Feline Affairs
I grew up with dogs. My brother's allergic to cats. But I remember the first time I saw a cat and knew that felines are much a part of me as needy, slobbering, domesticated wolves.
Some girl down the street was selling kittens, and I wailed and sobbed about why couldn't we get a kitten, who cares if my brother would have permanent allergies, it was so cute.
Yeah, that didn't sway my parents. Here are tales of cats I've loved:
Cyclopia
Halloween night 2012. Better yet, it's snowing. As treasurer for a student-run organization that gave free rides home to college students, I was picking up the rental cars for the weekend. The salesman is walking me around the cars when I hear a squeal. Ohmigawd, I stepped on something. Ohmigawd, it's moving.
The salesman: "Oh, it's just one of the feral cats."
Apparently wild cats had colonized this rental car lot. But this wasn't a cat; it was a kitten. The coal-colored lump lay sprawled on the gravel, frosted with snow.
Me: "What are you going to do?"
The salesman shrugged. We continued the car inspections.

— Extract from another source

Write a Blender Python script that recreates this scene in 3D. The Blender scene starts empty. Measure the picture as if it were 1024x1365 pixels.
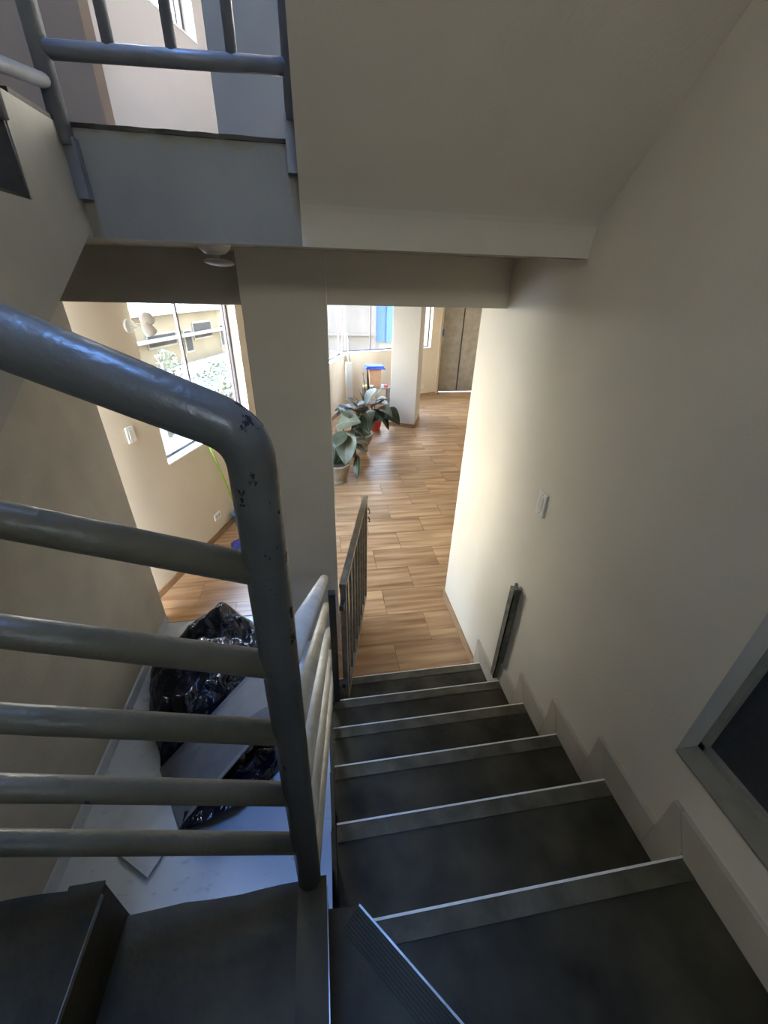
import bpy, bmesh, math, random
from mathutils import Vector, Matrix, noise
random.seed(7)
PI = math.pi
S = bpy.context.scene
COL = S.collection

# ------------------------------------------------------------------ camera
W, H, FPX = 1024, 1365, 533.77
R_RIGHT = Vector((0, 0, 0)); CAM = Vector((-1.1232, -1.9259, 2.6761))
def cam_axes(yaw=0.1701, pitch=0.5199, roll=0.0304):
    cy, sy, cp, sp = math.cos(yaw), math.sin(yaw), math.cos(pitch), math.sin(pitch)
    f = Vector((sy*cp, cy*cp, -sp)); r = Vector((cy, -sy, 0)); u = r.cross(f)
    c, s = math.cos(roll), math.sin(roll)
    return c*r + s*u, -s*r + c*u, f
AX, AY, AF = cam_axes()
cd = bpy.data.cameras.new('camera'); cam = bpy.data.objects.new('camera', cd); COL.objects.link(cam)
cd.sensor_fit = 'VERTICAL'; cd.sensor_height = 36; cd.lens = FPX*36/H; cd.clip_start = .02; cd.clip_end = 300
m = Matrix.Identity(4)
for i in range(3):
    m[i][0], m[i][1], m[i][2], m[i][3] = AX[i], AY[i], -AF[i], CAM[i]
cam.matrix_world = m
S.camera = cam

# ------------------------------------------------------------------ sky, light, exposure
wd = bpy.data.worlds.new('world'); S.world = wd; wd.use_nodes = True
wt = wd.node_tree; wt.nodes.clear()
def wn(t, **k):
    n = wt.nodes.new(t)
    for a, b in k.items(): setattr(n, a, b)
    return n
tc = wn('ShaderNodeTexCoord'); sx = wn('ShaderNodeSeparateXYZ'); rp = wn('ShaderNodeValToRGB')
bg = wn('ShaderNodeBackground'); wo = wn('ShaderNodeOutputWorld')
SKY = 10.0
rp.color_ramp.elements[0].position = 0.0; rp.color_ramp.elements[0].color = (.85, .79, .70, 1)
rp.color_ramp.elements[1].position = 1.0; rp.color_ramp.elements[1].color = (.25, .45, 1.0, 1)
e = rp.color_ramp.elements.new(.25); e.color = (.82, .795, .75, 1)
e = rp.color_ramp.elements.new(.6); e.color = (.58, .74, 1.0, 1)
wt.links.new(tc.outputs['Generated'], sx.inputs[0]); wt.links.new(sx.outputs['Z'], rp.inputs[0])
wt.links.new(rp.outputs[0], bg.inputs[0]); bg.inputs[1].default_value = SKY
wt.links.new(bg.outputs[0], wo.inputs[0])
S.view_settings.view_transform = 'Standard'; S.view_settings.look = 'None'
S.view_settings.exposure = 2.3; S.view_settings.gamma = 1.0; S.view_settings.use_curve_mapping = False
S.cycles.max_bounces = 14; S.cycles.diffuse_bounces = 10; S.cycles.glossy_bounces = 4
S.cycles.transparent_max_bounces = 12; S.cycles.use_denoising = True
S.cycles.sample_clamp_indirect = 8.0

# ------------------------------------------------------------------ helpers
def mat(name, c1, c2=None, rough=.7, scale=4.0, detail=4, bump=0.0, bscale=60.0, metal=0.0, stretch=(1, 1, 1), lo=.35, hi=.65, spec=.5, rand=0.0, coord='Object'):
    M = bpy.data.materials.new(name); M.use_nodes = True
    t = M.node_tree; b = t.nodes['Principled BSDF']
    b.inputs['Roughness'].default_value = rough; b.inputs['Metallic'].default_value = metal
    b.inputs['Specular IOR Level'].default_value = spec
    co = t.nodes.new('ShaderNodeTexCoord'); mp = t.nodes.new('ShaderNodeMapping'); mp.inputs['Scale'].default_value = stretch
    t.links.new(co.outputs[coord], mp.inputs[0])
    n = t.nodes.new('ShaderNodeTexNoise'); n.inputs['Scale'].default_value = scale; n.inputs['Detail'].default_value = detail
    t.links.new(mp.outputs[0], n.inputs['Vector'])
    r = t.nodes.new('ShaderNodeValToRGB')
    r.color_ramp.elements[0].position = lo; r.color_ramp.elements[1].position = hi
    r.color_ramp.elements[0].color = (*c1, 1); r.color_ramp.elements[1].color = (*(c2 or c1), 1)
    t.links.new(n.outputs[0], r.inputs[0])
    out = r.outputs[0]
    if rand:
        oi = t.nodes.new('ShaderNodeObjectInfo'); mr = t.nodes.new('ShaderNodeMapRange')
        mr.inputs['To Min'].default_value = 1-rand; mr.inputs['To Max'].default_value = 1+rand
        hs = t.nodes.new('ShaderNodeHueSaturation')
        t.links.new(oi.outputs['Random'], mr.inputs['Value']); t.links.new(mr.outputs[0], hs.inputs['Value'])
        t.links.new(out, hs.inputs['Color']); out = hs.outputs[0]
        mu = t.nodes.new('ShaderNodeMath'); mu.operation = 'MULTIPLY'; mu.inputs[1].default_value = 37.0
        cx = t.nodes.new('ShaderNodeCombineXYZ')
        t.links.new(oi.outputs['Random'], mu.inputs[0]); t.links.new(mu.outputs[0], cx.inputs[0]); t.links.new(mu.outputs[0], cx.inputs[1])
        t.links.new(cx.outputs[0], mp.inputs['Location'])
    t.links.new(out, b.inputs['Base Color'])
    if bump:
        n2 = t.nodes.new('ShaderNodeTexNoise'); n2.inputs['Scale'].default_value = bscale; n2.inputs['Detail'].default_value = 3
        t.links.new(co.outputs[coord], n2.inputs['Vector'])
        bp_ = t.nodes.new('ShaderNodeBump'); bp_.inputs['Strength'].default_value = bump; bp_.inputs['Distance'].default_value = .01
        t.links.new(n2.outputs[0], bp_.inputs['Height']); t.links.new(bp_.outputs[0], b.inputs['Normal'])
    return M

def chip(M, scale, lo, hi, col, stretch=(1, 1, 1), rough=.9, area=(2.0, .5)):
    """bare patches where the paint has flaked off"""
    t = M.node_tree; b = t.nodes['Principled BSDF']
    src = b.inputs['Base Color'].links[0].from_socket
    co = t.nodes.new('ShaderNodeTexCoord'); mp = t.nodes.new('ShaderNodeMapping'); mp.inputs['Scale'].default_value = stretch
    t.links.new(co.outputs['Object'], mp.inputs[0])
    n = t.nodes.new('ShaderNodeTexNoise'); n.inputs['Scale'].default_value = scale; n.inputs['Detail'].default_value = 6
    n.inputs['Roughness'].default_value = .6
    t.links.new(mp.outputs[0], n.inputs['Vector'])
    n2 = t.nodes.new('ShaderNodeTexNoise'); n2.inputs['Scale'].default_value = area[0]
    t.links.new(co.outputs['Object'], n2.inputs['Vector'])
    ad = t.nodes.new('ShaderNodeMath'); ad.operation = 'MULTIPLY_ADD'; ad.inputs[1].default_value = area[1]
    t.links.new(n2.outputs[0], ad.inputs[0]); t.links.new(n.outputs[0], ad.inputs[2])
    r = t.nodes.new('ShaderNodeValToRGB'); r.color_ramp.elements[0].position = lo; r.color_ramp.elements[1].position = hi
    t.links.new(ad.outputs[0], r.inputs[0])
    mx = t.nodes.new('ShaderNodeMix'); mx.data_type = 'RGBA'
    t.links.new(r.outputs[0], mx.inputs[0]); t.links.new(src, mx.inputs[6]); mx.inputs[7].default_value = (*col, 1)
    t.links.new(mx.outputs[2], b.inputs['Base Color'])
    m2 = t.nodes.new('ShaderNodeMapRange'); m2.inputs['To Min'].default_value = b.inputs['Roughness'].default_value; m2.inputs['To Max'].default_value = rough
    t.links.new(r.outputs[0], m2.inputs['Value']); t.links.new(m2.outputs[0], b.inputs['Roughness'])
    return M

def glass_mat(name, tint=(.95, .97, .97), gloss=.06, frosted=None):
    M = bpy.data.materials.new(name); M.use_nodes = True; t = M.node_tree
    o = t.nodes['Material Output']; t.nodes.remove(t.nodes['Principled BSDF'])
    tr = t.nodes.new('ShaderNodeBsdfTransparent'); tr.inputs[0].default_value = (*tint, 1)
    gl = t.nodes.new('ShaderNodeBsdfGlossy'); gl.inputs['Roughness'].default_value = .02
    nz = t.nodes.new('ShaderNodeTexNoise'); nz.inputs['Scale'].default_value = 3
    mr = t.nodes.new('ShaderNodeMapRange'); mr.inputs['To Min'].default_value = gloss*.6; mr.inputs['To Max'].default_value = gloss*1.4
    t.links.new(nz.outputs[0], mr.inputs['Value'])
    mx = t.nodes.new('ShaderNodeMixShader'); t.links.new(mr.outputs[0], mx.inputs[0])
    t.links.new(tr.outputs[0], mx.inputs[1]); t.links.new(gl.outputs[0], mx.inputs[2]); t.links.new(mx.outputs[0], o.inputs[0])
    return M

def add_box(bm, lo, hi, M=None):
    x0, y0, z0 = lo; x1, y1, z1 = hi
    v = [bm.verts.new(c) for c in ((x0,y0,z0),(x1,y0,z0),(x1,y1,z0),(x0,y1,z0),(x0,y0,z1),(x1,y0,z1),(x1,y1,z1),(x0,y1,z1))]
    for f in ((3,2,1,0),(4,5,6,7),(0,1,5,4),(1,2,6,5),(2,3,7,6),(3,0,4,7)): bm.faces.new([v[i] for i in f])
    if M is not None:
        for k in v: k.co = M @ k.co
    return v
def add_prism(bm, poly, vec):
    """closed polygon (3-D points) pushed along vec"""
    vec = Vector(vec); a = [bm.verts.new(Vector(p)) for p in poly]; b = [bm.verts.new(Vector(p)+vec) for p in poly]
    n = len(a); bm.faces.new(a); bm.faces.new(b[::-1])
    for i in range(n): bm.faces.new((a[i], b[i], b[(i+1) % n], a[(i+1) % n]))
    return a+b
def add_tube(bm, pts, r, seg=14, cap=True, round_end=False):
    pts = [Vector(p) for p in pts]; rs = r if isinstance(r, (list, tuple)) else [r]*len(pts)
    rings = []; up = None
    for i, p in enumerate(pts):
        d = (pts[min(i+1, len(pts)-1)] - pts[max(i-1, 0)]).normalized()
        if up is None:
            up = Vector((0, 0, 1)) if abs(d.z) < .9 else Vector((0, 1, 0))
        s = d.cross(up).normalized(); up = s.cross(d).normalized()
        rings.append([bm.verts.new(p + rs[i]*(math.cos(2*PI*k/seg)*s + math.sin(2*PI*k/seg)*up)) for k in range(seg)])
    for a, b in zip(rings, rings[1:]):
        for k in range(seg):
            f = bm.faces.new((a[k], a[(k+1) % seg], b[(k+1) % seg], b[k])); f.smooth = True
    if cap:
        bm.faces.new(rings[0][::-1]); bm.faces.new(rings[-1])
    return rings
def add_lathe(bm, prof, c=(0, 0, 0), seg=24, axis='Z'):
    c = Vector(c); rings = []
    for r, z in prof:
        ring = []
        for k in range(seg):
            a = 2*PI*k/seg
            ring.append(bm.verts.new(c + Vector((r*math.cos(a), r*math.sin(a), z))))
        rings.append(ring)
    for a, b in zip(rings, rings[1:]):
        for k in range(seg):
            f = bm.faces.new((a[k], a[(k+1) % seg], b[(k+1) % seg], b[k])); f.smooth = True
    bm.faces.new(rings[0][::-1]); bm.faces.new(rings[-1])
def fillet(pts, rad, n=8):
    pts = [Vector(p) for p in pts]; out = [pts[0]]
    for a, b, c in zip(pts, pts[1:], pts[2:]):
        u = (a-b).normalized(); v = (c-b).normalized(); ang = u.angle(v); t = rad/math.tan(ang/2)
        p0 = b+u*t; p1 = b+v*t
        for i in range(n+1):
            k = i/n; out.append((1-k)**2*p0 + 2*k*(1-k)*b + k*k*p1)
    out.append(pts[-1]); return out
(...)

Once we were done, however, I went back to the kitten. I couldn't just leave it here. Where was its mom? Meanwhile, the salesman was locking up shop for the night. Okay, I was taking it with me.
As it was a wild animal, I couldn't just pick it up. What about its teeth and claws? So I dug in my car for a towel. The salesman offered me a box. And to my apartment I went with my feral kitten. When I arrived, my roommate immediately gave up putting on their Halloween makeup to come see what I brought home.
Me: "Let's give it milk, and I'll run out and buy cat food."
I picked it up to show my roommate. My roommate recoiled: "Cazey, there's something wrong with its face . . . "
Me: "What do you mean?"
Roommate:
"Its eye is missing."
I about dropped the kitten. Deformed things freak me out. Give me Silence of the Lambs any day over The Hills Have Eyes. Well, this hill didn't have an eye!
I did scream. And then I put it back into the box. I should have known not to bring a black cat home on Halloween.
My friend ended up taking Cyclopia for the night (I named her; I don't know why I decided it was female), and we gave her to the SPCA in the morning. We like to think her eye was treated and she found a good home.
Barcelona
Last year I visited my friend in Brooklyn. His roommate, who was out of town, had a cat. My friend warned me that Barcelona - which is the prettiest name ever for a cat - was like a dog, including having her belly scratched.
I spent the weekend cuddling with this cat and shooting the best selfies. She knew I loved her. She came to me every time I walked into the apartment, and she would crawl on me, and gosh, it was love. I contemplated kidnapping her, but was told her owner was in the National Guard. So maybe not.
The problem was, I arrived in NYC post-midterms aka I was sleep-deprived. And a weekend in NYC is not known for its R&R. By Sunday I had "the falls." That is what I call the sensation when you feel you're in a dropping elevator while you're awake. Basically, my sleep bank was so deprived, I was afraid of psychological harm. So the last night I went to bed early.
I had to be up at 6 AM for my bus ride home. 3 AM came. Barcelona jumped onto my bed. Go away, I think. But no, Barcelona wants to cuddle. Maybe it's because she knows I'm leaving, maybe it's because she's just an overly touchy cat, but she decides to molest my face. With her tongue. I don't know if you've ever felt a cat tongue, but it's not even like a dog tongue. It scrapes your skin. It is a barnacled tentacle.
"Get off me!"
She comes back for the kill. She puts her tongue right on my eye. I almost threw her across the room. Instead, I am too tired to shove her away. The rest of the night was me in a Promethean struggle, enduring her slimy cheese grater mouth while in a catatonic state.
Tom
Over the holidays I visited my friend, Justin, at his parents' home. They had two cats, both apparently strays that his mom tamed, but I spied Tom first. Think Garfield. Think fat cat. That is Tom. I cannot do his size justice.
My friend tells me when they found Tom, he was scrawny, but once they fixed him, he ballooned. Poor boy.
Tom, like Barcelona, was a cuddler. You could hug him, you could pick him up - he didn't squirm away!
My first night there, my friend and I came back from the bar to find Tom sleeping in my bed. The picture above is what I snapped after we woke Tom.
DON'T YOU JUST WANT TO HUG HIM?!
Of course I had to change into pajamas, brush my teeth, etc. before I could get in bed. I rushed because I wanted Tom to snuggle with me, but alas, he fled to the dark end of the house. I left my door open when I went to sleep, and the whole rest of the night I kept whispering, "Tom . . . Tom, come back. Tom, is that you?"
The second night, he got into bed with me. But then his tongue came out. Nightmarish memories reemerged. And then he slunk away, and I nodded off. He probably was looking for food.